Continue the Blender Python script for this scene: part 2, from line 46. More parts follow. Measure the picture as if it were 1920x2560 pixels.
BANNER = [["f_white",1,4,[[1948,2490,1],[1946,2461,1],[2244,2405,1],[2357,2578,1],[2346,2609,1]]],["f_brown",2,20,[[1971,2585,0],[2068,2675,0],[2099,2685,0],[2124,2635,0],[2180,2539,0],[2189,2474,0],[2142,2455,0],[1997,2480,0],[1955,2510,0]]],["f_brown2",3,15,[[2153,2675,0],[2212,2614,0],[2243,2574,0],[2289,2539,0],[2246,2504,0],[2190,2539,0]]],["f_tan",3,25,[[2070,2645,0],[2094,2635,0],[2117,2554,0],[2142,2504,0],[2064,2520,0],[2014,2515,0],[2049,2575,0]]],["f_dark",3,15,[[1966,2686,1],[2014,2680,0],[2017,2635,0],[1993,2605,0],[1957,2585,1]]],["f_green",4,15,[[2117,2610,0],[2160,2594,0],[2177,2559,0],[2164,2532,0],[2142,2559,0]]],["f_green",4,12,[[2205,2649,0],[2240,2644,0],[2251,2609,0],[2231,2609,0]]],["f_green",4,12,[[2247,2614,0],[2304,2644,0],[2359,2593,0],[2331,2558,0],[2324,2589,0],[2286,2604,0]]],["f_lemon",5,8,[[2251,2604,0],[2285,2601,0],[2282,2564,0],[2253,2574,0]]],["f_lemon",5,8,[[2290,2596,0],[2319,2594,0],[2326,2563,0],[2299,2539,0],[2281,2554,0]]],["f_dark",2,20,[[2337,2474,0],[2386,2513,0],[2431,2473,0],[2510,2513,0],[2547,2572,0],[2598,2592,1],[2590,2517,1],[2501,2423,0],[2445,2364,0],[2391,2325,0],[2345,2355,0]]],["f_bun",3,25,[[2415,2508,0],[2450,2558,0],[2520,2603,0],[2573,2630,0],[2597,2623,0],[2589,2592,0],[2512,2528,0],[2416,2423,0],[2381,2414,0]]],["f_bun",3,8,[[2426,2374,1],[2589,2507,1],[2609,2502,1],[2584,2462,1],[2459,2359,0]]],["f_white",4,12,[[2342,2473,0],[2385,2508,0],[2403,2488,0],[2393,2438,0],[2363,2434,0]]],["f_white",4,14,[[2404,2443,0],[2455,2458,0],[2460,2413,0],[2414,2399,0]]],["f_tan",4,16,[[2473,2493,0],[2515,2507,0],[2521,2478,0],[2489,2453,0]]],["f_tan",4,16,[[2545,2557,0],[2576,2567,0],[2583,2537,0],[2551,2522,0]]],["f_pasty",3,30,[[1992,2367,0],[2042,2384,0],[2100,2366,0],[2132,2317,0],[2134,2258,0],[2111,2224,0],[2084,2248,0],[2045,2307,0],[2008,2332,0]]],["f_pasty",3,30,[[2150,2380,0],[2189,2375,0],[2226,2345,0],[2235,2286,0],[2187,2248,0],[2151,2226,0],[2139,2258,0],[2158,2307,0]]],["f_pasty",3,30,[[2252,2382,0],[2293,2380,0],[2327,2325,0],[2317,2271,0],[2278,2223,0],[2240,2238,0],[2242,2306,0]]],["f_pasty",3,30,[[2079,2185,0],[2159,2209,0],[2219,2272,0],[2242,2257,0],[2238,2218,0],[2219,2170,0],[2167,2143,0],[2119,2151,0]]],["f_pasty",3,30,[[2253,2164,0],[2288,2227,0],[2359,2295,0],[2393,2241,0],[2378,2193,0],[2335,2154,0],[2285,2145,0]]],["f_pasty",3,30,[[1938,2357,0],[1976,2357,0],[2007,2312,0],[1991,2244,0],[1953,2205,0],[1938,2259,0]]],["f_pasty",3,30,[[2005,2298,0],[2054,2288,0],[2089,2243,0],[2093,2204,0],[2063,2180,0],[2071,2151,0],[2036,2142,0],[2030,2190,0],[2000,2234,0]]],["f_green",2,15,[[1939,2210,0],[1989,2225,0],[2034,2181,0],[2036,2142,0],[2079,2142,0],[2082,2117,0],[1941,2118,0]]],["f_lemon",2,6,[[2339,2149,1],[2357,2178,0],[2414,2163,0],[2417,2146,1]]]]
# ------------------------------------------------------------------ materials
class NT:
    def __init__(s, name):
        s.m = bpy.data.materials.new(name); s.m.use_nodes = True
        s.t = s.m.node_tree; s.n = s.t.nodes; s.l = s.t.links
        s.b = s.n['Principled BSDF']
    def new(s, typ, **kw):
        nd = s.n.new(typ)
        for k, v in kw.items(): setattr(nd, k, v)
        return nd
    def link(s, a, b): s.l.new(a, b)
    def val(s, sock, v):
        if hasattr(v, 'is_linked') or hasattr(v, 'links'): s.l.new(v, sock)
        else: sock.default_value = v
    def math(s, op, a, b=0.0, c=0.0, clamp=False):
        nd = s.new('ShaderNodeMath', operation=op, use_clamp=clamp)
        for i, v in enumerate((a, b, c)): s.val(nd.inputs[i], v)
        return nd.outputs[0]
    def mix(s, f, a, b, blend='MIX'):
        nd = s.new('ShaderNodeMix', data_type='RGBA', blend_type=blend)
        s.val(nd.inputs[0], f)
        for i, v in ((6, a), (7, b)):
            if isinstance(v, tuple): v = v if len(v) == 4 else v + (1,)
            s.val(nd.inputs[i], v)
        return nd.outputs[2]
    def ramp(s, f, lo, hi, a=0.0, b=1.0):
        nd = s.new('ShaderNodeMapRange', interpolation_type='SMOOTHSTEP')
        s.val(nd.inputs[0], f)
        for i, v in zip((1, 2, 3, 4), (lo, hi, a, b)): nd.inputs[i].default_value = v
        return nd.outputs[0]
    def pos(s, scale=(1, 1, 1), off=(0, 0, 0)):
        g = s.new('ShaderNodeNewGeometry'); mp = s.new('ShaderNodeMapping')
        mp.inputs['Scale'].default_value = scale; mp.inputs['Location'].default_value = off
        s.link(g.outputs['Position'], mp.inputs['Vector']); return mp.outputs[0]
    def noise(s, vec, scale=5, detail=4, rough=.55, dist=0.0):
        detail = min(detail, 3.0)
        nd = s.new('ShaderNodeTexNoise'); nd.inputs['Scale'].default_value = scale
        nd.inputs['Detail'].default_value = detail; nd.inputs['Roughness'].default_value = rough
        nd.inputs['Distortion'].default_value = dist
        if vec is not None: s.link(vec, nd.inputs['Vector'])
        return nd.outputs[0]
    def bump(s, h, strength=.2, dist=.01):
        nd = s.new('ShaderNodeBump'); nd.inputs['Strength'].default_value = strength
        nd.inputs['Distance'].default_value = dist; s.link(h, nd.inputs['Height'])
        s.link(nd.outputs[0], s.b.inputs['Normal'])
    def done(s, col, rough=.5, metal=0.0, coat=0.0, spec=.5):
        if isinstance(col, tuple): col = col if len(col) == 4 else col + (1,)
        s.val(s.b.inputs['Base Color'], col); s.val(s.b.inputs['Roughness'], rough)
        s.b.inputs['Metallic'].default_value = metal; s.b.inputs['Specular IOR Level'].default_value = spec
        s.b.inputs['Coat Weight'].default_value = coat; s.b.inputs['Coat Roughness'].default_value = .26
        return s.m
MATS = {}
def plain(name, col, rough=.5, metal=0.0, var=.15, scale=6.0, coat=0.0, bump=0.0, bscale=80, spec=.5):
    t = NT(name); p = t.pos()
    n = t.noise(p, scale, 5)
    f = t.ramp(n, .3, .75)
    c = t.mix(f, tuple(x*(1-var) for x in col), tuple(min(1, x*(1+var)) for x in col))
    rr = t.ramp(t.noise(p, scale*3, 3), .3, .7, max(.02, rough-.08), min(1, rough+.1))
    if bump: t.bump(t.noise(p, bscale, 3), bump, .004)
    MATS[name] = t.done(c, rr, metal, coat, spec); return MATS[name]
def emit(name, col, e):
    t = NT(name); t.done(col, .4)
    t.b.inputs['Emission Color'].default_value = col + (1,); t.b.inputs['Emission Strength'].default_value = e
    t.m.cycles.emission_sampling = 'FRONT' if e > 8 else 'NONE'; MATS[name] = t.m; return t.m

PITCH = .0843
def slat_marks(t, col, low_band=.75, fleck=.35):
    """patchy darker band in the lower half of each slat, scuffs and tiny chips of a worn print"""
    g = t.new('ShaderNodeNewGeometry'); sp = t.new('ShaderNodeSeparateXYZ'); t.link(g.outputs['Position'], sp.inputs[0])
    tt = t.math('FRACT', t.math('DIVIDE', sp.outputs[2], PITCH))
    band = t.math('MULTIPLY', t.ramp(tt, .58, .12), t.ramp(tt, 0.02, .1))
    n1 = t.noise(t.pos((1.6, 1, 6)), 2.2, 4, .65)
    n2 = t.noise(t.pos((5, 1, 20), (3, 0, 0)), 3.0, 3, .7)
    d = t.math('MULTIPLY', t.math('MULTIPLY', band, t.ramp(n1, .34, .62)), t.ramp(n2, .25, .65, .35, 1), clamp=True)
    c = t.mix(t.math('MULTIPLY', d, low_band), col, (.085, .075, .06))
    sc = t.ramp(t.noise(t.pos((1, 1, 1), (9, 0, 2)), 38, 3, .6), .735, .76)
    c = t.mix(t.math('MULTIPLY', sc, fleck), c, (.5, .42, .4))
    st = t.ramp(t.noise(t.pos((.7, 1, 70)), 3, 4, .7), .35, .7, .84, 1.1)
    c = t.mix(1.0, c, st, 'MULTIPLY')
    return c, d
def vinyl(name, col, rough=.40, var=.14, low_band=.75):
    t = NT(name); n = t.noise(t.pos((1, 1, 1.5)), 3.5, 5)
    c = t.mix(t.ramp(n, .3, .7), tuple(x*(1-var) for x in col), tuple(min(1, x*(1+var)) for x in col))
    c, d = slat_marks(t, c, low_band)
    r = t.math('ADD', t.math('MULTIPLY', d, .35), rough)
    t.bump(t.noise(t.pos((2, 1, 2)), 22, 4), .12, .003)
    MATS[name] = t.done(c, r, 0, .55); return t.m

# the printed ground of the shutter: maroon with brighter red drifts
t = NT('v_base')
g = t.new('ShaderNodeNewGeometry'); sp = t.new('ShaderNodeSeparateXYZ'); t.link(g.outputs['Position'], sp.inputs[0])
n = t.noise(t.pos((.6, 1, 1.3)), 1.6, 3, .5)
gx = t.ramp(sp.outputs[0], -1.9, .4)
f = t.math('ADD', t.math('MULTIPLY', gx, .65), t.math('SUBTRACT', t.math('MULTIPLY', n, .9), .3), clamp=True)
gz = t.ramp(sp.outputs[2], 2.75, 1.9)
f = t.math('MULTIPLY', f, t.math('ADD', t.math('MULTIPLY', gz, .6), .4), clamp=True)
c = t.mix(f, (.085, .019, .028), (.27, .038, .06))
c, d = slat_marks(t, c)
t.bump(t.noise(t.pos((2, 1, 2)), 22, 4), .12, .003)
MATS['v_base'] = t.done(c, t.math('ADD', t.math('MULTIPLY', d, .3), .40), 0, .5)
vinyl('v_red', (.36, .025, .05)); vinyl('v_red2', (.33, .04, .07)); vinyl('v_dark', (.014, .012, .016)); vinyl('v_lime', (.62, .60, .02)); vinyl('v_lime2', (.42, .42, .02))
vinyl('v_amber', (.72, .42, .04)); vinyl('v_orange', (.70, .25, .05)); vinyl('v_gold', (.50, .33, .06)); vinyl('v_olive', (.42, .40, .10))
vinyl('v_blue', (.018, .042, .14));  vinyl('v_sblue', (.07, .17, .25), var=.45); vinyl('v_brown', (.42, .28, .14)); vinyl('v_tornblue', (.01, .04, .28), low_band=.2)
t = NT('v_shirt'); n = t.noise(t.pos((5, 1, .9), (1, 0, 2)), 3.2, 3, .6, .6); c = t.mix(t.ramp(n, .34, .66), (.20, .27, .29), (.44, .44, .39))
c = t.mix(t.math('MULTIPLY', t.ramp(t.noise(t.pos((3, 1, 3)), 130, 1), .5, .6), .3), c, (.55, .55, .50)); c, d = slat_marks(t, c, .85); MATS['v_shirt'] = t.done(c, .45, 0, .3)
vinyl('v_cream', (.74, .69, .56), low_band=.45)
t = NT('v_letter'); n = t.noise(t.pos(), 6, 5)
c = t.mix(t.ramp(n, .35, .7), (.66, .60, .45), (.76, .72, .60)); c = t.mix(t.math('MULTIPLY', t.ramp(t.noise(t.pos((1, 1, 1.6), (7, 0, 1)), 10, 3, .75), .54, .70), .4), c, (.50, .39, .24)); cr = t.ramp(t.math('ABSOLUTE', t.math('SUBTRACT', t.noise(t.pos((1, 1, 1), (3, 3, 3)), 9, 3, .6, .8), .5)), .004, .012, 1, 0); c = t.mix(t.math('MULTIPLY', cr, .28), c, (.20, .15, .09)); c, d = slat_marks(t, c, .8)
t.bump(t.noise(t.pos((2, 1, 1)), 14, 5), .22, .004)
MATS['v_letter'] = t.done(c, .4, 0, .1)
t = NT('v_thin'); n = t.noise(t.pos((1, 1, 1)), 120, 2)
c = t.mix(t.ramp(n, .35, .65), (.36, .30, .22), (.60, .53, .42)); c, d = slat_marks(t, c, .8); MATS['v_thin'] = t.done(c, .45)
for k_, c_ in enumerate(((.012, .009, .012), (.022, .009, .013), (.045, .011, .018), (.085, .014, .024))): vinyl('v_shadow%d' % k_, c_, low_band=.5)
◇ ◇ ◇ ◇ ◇
Quote the data above from the line containing "gz = t.ramp(sp.outputs[2], 2.75, 1.9)" to the line containing "gz, .6), .4), clamp=True)", inclusive, and stop.

Exercise solution:
gz = t.ramp(sp.outputs[2], 2.75, 1.9)
f = t.math('MULTIPLY', f, t.math('ADD', t.math('MULTIPLY', gz, .6), .4), clamp=True)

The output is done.